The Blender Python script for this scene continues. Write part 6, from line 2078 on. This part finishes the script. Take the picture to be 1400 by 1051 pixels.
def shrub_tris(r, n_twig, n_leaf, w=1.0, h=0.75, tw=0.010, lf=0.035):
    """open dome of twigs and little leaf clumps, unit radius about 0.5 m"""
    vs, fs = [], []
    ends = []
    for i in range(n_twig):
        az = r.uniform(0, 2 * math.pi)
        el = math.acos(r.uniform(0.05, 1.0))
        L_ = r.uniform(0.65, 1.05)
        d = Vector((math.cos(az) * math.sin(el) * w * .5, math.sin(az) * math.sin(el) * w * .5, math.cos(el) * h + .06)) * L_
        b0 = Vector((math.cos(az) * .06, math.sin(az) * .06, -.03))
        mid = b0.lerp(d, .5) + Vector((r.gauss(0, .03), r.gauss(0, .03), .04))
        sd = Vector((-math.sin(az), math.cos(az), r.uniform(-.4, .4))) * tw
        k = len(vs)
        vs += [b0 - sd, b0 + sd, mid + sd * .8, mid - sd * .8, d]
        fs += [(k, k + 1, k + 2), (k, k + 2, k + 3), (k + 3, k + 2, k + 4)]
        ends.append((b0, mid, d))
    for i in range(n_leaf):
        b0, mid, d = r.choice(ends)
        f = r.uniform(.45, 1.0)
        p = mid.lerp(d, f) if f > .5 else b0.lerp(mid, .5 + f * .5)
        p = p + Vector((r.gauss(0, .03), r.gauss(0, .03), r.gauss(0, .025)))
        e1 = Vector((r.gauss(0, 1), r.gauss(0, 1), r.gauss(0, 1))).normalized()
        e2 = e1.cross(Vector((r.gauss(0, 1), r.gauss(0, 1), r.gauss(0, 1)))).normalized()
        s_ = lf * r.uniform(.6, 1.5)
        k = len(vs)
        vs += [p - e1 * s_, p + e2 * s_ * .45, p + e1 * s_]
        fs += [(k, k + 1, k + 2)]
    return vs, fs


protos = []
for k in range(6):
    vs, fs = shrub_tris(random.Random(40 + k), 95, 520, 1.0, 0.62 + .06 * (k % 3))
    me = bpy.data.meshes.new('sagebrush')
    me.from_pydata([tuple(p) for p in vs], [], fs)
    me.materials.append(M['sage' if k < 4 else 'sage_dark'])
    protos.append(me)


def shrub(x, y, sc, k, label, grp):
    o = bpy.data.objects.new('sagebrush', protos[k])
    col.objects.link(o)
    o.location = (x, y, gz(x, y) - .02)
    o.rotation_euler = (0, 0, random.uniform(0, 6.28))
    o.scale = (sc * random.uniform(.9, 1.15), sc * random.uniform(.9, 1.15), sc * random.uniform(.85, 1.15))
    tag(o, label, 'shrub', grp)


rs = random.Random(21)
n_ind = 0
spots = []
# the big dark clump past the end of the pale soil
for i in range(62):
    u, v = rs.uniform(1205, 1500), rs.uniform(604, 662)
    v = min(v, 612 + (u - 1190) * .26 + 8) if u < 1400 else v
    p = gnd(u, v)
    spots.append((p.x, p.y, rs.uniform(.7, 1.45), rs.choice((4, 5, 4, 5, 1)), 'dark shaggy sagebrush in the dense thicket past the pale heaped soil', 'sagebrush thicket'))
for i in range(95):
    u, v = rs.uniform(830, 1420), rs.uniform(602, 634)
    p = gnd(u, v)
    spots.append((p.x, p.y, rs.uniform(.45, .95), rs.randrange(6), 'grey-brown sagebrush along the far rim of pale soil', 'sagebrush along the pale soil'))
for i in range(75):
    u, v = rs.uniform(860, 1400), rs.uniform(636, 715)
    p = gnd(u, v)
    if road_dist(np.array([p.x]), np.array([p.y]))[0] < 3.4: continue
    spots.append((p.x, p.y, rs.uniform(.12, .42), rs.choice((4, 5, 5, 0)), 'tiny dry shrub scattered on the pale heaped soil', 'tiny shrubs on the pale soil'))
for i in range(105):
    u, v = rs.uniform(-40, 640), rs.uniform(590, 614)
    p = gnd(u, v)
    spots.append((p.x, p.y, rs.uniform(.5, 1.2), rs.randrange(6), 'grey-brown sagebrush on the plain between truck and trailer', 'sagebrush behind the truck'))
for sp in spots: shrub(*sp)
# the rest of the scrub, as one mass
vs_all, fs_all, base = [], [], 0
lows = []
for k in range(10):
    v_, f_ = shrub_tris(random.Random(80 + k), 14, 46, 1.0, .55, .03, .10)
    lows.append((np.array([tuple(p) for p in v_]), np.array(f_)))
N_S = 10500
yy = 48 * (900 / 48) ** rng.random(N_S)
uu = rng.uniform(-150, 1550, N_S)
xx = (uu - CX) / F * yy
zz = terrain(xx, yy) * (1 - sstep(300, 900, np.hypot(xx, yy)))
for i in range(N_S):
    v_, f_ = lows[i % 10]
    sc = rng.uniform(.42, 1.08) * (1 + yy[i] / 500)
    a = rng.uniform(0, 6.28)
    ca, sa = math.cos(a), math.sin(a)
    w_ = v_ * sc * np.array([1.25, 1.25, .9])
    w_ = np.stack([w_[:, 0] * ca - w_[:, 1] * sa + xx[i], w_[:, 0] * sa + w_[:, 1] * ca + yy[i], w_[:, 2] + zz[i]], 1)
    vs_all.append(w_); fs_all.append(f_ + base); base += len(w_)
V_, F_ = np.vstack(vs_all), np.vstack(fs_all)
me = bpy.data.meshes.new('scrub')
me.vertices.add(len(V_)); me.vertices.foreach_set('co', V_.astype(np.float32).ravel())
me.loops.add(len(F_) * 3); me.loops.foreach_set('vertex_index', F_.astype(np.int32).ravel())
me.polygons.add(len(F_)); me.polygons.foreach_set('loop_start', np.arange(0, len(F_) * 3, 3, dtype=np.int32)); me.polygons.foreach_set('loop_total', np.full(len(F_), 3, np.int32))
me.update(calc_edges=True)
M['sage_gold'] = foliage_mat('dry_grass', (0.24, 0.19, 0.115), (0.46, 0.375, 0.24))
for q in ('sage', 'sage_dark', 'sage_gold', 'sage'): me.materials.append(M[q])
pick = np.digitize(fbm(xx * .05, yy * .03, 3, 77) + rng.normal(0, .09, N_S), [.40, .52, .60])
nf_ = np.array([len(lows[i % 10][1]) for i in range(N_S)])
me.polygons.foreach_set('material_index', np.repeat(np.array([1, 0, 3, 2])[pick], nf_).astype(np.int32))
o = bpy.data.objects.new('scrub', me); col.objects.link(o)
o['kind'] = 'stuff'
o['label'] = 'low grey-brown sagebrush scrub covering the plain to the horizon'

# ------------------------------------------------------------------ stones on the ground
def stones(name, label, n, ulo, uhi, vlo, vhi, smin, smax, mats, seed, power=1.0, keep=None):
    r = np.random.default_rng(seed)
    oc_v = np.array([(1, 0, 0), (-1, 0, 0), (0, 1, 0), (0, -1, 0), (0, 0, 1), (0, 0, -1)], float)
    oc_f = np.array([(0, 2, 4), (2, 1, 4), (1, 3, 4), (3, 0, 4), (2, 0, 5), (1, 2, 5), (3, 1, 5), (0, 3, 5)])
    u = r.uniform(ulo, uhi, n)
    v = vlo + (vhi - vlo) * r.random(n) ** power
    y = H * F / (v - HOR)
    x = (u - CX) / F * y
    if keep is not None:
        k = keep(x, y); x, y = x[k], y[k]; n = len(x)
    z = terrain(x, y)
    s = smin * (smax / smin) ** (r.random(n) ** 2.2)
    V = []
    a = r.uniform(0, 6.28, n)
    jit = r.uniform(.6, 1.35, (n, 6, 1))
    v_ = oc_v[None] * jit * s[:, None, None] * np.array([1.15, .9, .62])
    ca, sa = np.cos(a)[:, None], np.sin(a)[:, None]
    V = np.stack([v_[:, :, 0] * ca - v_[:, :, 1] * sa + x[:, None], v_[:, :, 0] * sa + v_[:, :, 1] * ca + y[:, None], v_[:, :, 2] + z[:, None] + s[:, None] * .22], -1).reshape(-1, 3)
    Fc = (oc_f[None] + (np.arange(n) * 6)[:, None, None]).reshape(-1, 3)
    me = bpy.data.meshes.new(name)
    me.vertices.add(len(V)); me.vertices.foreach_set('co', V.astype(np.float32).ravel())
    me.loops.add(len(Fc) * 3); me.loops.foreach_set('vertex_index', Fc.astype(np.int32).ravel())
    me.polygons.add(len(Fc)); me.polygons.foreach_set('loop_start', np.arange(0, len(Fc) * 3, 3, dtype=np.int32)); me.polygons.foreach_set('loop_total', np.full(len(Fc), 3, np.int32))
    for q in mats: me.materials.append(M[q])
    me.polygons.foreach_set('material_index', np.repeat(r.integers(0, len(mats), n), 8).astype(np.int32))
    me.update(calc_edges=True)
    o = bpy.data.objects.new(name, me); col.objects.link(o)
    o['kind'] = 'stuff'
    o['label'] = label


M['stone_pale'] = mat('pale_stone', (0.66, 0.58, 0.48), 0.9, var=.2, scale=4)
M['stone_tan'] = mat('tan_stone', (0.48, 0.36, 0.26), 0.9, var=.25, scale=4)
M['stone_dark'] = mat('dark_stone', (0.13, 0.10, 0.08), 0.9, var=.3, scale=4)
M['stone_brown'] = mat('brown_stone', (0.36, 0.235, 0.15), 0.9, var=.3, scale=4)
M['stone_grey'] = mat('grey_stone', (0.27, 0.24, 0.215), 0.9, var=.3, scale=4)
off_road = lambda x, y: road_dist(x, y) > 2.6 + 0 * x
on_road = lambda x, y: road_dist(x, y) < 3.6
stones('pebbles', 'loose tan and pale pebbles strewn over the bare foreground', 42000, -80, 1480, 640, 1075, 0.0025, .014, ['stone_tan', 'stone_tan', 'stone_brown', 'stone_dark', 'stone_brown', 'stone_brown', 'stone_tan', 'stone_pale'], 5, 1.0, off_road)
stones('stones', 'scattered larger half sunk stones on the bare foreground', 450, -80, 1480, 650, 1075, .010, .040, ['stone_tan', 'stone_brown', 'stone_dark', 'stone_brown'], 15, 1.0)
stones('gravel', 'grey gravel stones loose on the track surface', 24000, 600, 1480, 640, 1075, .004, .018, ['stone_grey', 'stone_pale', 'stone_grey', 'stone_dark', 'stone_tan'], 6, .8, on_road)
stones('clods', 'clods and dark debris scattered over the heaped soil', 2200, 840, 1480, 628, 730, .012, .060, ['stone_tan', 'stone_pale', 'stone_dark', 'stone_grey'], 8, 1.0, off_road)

__Exercise requirements__
Restate word for word only the lines running from the beginning of the data to the line holding "protos.append(me)", both included.

__Task response__
The Blender Python script for this scene continues. Write part 6, from line 2078 on. This part finishes the script. Take the picture to be 1400 by 1051 pixels.
def shrub_tris(r, n_twig, n_leaf, w=1.0, h=0.75, tw=0.010, lf=0.035):
    """open dome of twigs and little leaf clumps, unit radius about 0.5 m"""
    vs, fs = [], []
    ends = []
    for i in range(n_twig):
        az = r.uniform(0, 2 * math.pi)
        el = math.acos(r.uniform(0.05, 1.0))
        L_ = r.uniform(0.65, 1.05)
        d = Vector((math.cos(az) * math.sin(el) * w * .5, math.sin(az) * math.sin(el) * w * .5, math.cos(el) * h + .06)) * L_
        b0 = Vector((math.cos(az) * .06, math.sin(az) * .06, -.03))
        mid = b0.lerp(d, .5) + Vector((r.gauss(0, .03), r.gauss(0, .03), .04))
        sd = Vector((-math.sin(az), math.cos(az), r.uniform(-.4, .4))) * tw
        k = len(vs)
        vs += [b0 - sd, b0 + sd, mid + sd * .8, mid - sd * .8, d]
        fs += [(k, k + 1, k + 2), (k, k + 2, k + 3), (k + 3, k + 2, k + 4)]
        ends.append((b0, mid, d))
    for i in range(n_leaf):
        b0, mid, d = r.choice(ends)
        f = r.uniform(.45, 1.0)
        p = mid.lerp(d, f) if f > .5 else b0.lerp(mid, .5 + f * .5)
        p = p + Vector((r.gauss(0, .03), r.gauss(0, .03), r.gauss(0, .025)))
        e1 = Vector((r.gauss(0, 1), r.gauss(0, 1), r.gauss(0, 1))).normalized()
        e2 = e1.cross(Vector((r.gauss(0, 1), r.gauss(0, 1), r.gauss(0, 1)))).normalized()
        s_ = lf * r.uniform(.6, 1.5)
        k = len(vs)
        vs += [p - e1 * s_, p + e2 * s_ * .45, p + e1 * s_]
        fs += [(k, k + 1, k + 2)]
    return vs, fs


protos = []
for k in range(6):
    vs, fs = shrub_tris(random.Random(40 + k), 95, 520, 1.0, 0.62 + .06 * (k % 3))
    me = bpy.data.meshes.new('sagebrush')
    me.from_pydata([tuple(p) for p in vs], [], fs)
    me.materials.append(M['sage' if k < 4 else 'sage_dark'])
    protos.append(me)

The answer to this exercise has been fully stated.